Idée reçue n°3. « Les vrais changements climatiques n’arriveront qu’après 2050, il est donc inutile de s’adapter maintenant. »
Faux encore. Il faut du temps, beaucoup de temps, pour opérer les changements nécessaires en vue de s’adapter. Si l’on ne se prépare pas dès à présent au changement climatique, les dommages et les coûts induits seront bien supérieurs à l’effort d’anticipation.
Le changement climatique n’est pas qu’une question du futur : le climat est déjà en train de changer. Même si certaines années peuvent être moins chaudes, la tendance de fond est celle d’une hausse des températures moyennes, de +1,7 C depuis un siècle pour la France métropolitaine. La fréquence et l’intensité des vagues de chaleur en France est sans équivoque : les vagues de chaleur recensées à l’échelle nationale ont été deux fois plus nombreuses entre 1982 et 2019 qu’entre 1947 et 1981.
Ces changements ont d’ores et déjà des coûts qui pourraient être minimisés en améliorant notre préparation aux impacts du climat actuel. A plus long terme, les conséquences du changement climatique impliqueront des évolutions lourdes, voire des reconversions qui nécessitent de la recherche et développement, de nouvelles compétences et des temps d’apprentissage incompressibles : il s’agit de les anticiper dès maintenant.
« Si l’on ne se prépare pas au changement climatique, il induira des dommages et des coûts bien supérieurs à l’effort d’anticipation" (Plan national d’adaptation au changement climatique). Ainsi, en 2006 le rapport de l’économiste Nicholas Stern évalue le coût annuel de l’inaction entre 5 % et 20 % du PIB mondial, et celui de l’action de 1 à 2 %. Agir tôt coûtera moins cher que si l’on repousse l’échéance.
Pour planifier le moment optimal d’adaptation, il s’agit : ·
- De trouver le meilleur moment pour mobiliser la ressource financière et technique, afin de minimiser les effets du changement climatique à moindre coût. ·
- D’agir au moment où l’action est reconnue comme légitime par les populations et permettra de maintenir un niveau de risque acceptable pour la société.
Idée reçue n°4. « Le changement climatique est plein d’incertitudes, il est donc trop tôt pour s’y adapter. »
NON ! Anticiper le devenir du climat, de la société et du territoire est possible et fructueux dès aujourd’hui. Il y a peu d’incertitude sur ce que sera le climat à horizon 2050, largement déterminé par les quantités de gaz à effet de serre qui ont déjà été envoyées dans l’atmosphère.

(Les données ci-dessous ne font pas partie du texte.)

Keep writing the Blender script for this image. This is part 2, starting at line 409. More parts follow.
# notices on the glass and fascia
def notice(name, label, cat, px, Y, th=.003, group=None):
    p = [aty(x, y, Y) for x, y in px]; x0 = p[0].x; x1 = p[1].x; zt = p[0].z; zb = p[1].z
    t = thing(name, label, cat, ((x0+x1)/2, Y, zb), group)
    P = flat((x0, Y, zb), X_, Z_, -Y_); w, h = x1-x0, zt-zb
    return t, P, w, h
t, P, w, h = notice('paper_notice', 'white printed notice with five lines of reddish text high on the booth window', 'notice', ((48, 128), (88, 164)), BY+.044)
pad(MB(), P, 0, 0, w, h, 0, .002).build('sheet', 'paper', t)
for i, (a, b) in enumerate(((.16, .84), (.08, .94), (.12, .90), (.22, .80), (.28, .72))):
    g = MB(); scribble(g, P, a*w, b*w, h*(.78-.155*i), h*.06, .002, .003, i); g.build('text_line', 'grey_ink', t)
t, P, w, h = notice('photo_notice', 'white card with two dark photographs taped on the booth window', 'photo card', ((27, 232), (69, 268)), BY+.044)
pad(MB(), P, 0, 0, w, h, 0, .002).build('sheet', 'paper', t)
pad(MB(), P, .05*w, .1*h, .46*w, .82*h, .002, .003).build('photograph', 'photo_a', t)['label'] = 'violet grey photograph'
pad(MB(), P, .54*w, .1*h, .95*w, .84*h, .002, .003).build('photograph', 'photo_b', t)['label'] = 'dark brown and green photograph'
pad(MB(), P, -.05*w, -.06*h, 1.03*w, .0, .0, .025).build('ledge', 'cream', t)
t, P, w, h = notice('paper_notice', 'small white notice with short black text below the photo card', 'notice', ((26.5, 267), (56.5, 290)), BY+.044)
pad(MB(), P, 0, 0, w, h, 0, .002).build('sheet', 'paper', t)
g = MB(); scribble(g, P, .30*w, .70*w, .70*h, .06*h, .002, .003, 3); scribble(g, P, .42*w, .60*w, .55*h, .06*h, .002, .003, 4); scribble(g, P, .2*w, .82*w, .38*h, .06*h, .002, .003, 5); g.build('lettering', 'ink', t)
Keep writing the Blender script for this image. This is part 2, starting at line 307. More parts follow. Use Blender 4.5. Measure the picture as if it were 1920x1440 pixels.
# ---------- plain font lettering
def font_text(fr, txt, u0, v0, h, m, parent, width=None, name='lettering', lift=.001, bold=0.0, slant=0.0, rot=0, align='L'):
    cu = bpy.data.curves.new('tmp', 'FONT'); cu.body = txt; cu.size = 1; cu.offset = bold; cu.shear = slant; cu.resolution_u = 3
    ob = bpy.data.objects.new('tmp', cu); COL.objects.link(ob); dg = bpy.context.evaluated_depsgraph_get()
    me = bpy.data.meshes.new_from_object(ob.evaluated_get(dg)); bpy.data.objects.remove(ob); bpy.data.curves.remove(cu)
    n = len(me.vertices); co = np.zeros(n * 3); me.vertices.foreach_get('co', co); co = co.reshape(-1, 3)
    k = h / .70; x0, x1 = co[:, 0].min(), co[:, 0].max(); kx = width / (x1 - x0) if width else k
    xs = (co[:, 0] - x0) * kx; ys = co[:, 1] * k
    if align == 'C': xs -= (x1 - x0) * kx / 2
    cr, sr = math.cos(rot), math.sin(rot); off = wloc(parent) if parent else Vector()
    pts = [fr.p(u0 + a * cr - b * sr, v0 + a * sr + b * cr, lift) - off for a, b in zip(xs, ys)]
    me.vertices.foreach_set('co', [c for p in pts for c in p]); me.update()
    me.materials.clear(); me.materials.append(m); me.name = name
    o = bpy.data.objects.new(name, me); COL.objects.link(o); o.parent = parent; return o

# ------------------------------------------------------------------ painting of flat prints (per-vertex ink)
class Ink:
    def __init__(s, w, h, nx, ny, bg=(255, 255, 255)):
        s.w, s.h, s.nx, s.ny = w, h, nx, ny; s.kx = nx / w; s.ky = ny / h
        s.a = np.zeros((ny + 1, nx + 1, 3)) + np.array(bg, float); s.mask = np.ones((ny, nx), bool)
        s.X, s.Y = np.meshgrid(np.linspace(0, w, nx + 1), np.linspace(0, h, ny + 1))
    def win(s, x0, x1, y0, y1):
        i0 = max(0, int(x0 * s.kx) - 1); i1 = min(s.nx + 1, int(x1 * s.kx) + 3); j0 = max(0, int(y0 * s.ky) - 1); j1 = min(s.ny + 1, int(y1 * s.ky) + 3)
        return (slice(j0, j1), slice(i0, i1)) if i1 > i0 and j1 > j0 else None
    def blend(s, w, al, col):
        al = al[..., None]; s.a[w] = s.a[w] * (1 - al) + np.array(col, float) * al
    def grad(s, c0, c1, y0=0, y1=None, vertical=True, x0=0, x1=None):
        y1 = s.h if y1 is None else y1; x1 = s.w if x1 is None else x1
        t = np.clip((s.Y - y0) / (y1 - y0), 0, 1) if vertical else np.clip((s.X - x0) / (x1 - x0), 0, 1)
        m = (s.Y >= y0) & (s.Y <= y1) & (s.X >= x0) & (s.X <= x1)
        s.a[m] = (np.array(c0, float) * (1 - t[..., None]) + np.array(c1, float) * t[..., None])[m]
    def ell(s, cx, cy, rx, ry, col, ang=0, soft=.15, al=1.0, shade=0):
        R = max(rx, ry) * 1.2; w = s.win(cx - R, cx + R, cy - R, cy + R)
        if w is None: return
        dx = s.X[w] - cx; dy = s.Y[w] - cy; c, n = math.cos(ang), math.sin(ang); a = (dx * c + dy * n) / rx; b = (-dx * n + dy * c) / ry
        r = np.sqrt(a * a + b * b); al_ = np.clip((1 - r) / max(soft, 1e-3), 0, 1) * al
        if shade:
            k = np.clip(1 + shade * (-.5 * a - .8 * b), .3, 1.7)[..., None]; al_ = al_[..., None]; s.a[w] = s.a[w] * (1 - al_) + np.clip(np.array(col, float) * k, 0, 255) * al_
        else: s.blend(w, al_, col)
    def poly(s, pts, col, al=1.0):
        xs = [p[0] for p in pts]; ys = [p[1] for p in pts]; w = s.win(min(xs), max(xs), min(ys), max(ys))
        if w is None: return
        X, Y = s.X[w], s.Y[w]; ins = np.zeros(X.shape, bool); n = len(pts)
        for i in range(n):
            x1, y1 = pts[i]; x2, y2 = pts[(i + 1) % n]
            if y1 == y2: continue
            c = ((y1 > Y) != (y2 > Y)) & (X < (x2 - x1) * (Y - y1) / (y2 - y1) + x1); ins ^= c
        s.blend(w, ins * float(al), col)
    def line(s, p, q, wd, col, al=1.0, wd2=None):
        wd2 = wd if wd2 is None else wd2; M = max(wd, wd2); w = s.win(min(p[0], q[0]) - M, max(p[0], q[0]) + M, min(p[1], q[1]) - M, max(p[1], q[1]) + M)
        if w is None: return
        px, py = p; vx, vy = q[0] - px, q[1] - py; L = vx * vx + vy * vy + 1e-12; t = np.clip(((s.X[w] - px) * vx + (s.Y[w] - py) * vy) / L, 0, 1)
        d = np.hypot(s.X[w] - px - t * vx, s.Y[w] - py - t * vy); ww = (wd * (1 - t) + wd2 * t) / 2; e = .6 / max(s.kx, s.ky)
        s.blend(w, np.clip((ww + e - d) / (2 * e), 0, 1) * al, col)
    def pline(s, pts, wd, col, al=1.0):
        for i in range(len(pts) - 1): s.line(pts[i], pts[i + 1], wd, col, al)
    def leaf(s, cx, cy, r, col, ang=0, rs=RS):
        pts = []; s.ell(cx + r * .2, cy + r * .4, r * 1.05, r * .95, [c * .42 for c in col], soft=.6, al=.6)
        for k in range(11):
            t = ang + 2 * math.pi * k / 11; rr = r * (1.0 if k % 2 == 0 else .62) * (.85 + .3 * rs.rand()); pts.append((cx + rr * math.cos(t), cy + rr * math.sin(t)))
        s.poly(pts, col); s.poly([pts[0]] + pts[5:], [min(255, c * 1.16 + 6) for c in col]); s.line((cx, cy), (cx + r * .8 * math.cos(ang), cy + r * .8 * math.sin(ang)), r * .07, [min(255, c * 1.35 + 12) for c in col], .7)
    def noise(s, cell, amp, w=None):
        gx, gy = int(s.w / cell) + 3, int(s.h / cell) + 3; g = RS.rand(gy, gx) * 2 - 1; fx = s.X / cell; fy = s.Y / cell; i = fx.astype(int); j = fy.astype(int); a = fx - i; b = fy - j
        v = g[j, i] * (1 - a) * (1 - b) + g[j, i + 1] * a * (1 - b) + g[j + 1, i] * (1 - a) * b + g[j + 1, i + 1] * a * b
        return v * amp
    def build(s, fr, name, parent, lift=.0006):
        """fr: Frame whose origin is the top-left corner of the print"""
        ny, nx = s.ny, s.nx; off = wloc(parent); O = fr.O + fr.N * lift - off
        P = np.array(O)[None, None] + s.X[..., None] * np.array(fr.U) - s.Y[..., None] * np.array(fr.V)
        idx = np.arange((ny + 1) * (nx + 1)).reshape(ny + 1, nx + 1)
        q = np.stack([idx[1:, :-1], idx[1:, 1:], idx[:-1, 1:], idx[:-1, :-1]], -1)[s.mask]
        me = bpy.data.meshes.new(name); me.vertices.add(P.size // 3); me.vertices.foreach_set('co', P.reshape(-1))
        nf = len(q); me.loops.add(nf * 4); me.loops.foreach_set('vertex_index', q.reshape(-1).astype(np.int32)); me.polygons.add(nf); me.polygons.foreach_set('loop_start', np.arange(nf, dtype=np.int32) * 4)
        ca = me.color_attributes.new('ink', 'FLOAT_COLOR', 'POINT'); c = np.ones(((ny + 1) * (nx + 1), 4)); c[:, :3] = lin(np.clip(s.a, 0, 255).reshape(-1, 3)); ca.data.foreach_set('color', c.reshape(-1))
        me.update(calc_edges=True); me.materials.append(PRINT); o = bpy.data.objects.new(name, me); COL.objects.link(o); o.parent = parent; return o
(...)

Au-delà, le climat futur dépendra principalement de notre capacité à réduire ces émissions. Cette incertitude à long terme ne doit pas nous conduire à retarder l’action, car les grandes tendances du climat futur sont connues et entraîneront des impacts majeurs en France : hausse des températures plus forte que la moyenne mondiale, vagues de chaleur plus fréquentes et plus intenses, précipitations et sécheresses extrêmes, hausse du niveau de la mer, intensification des cyclones.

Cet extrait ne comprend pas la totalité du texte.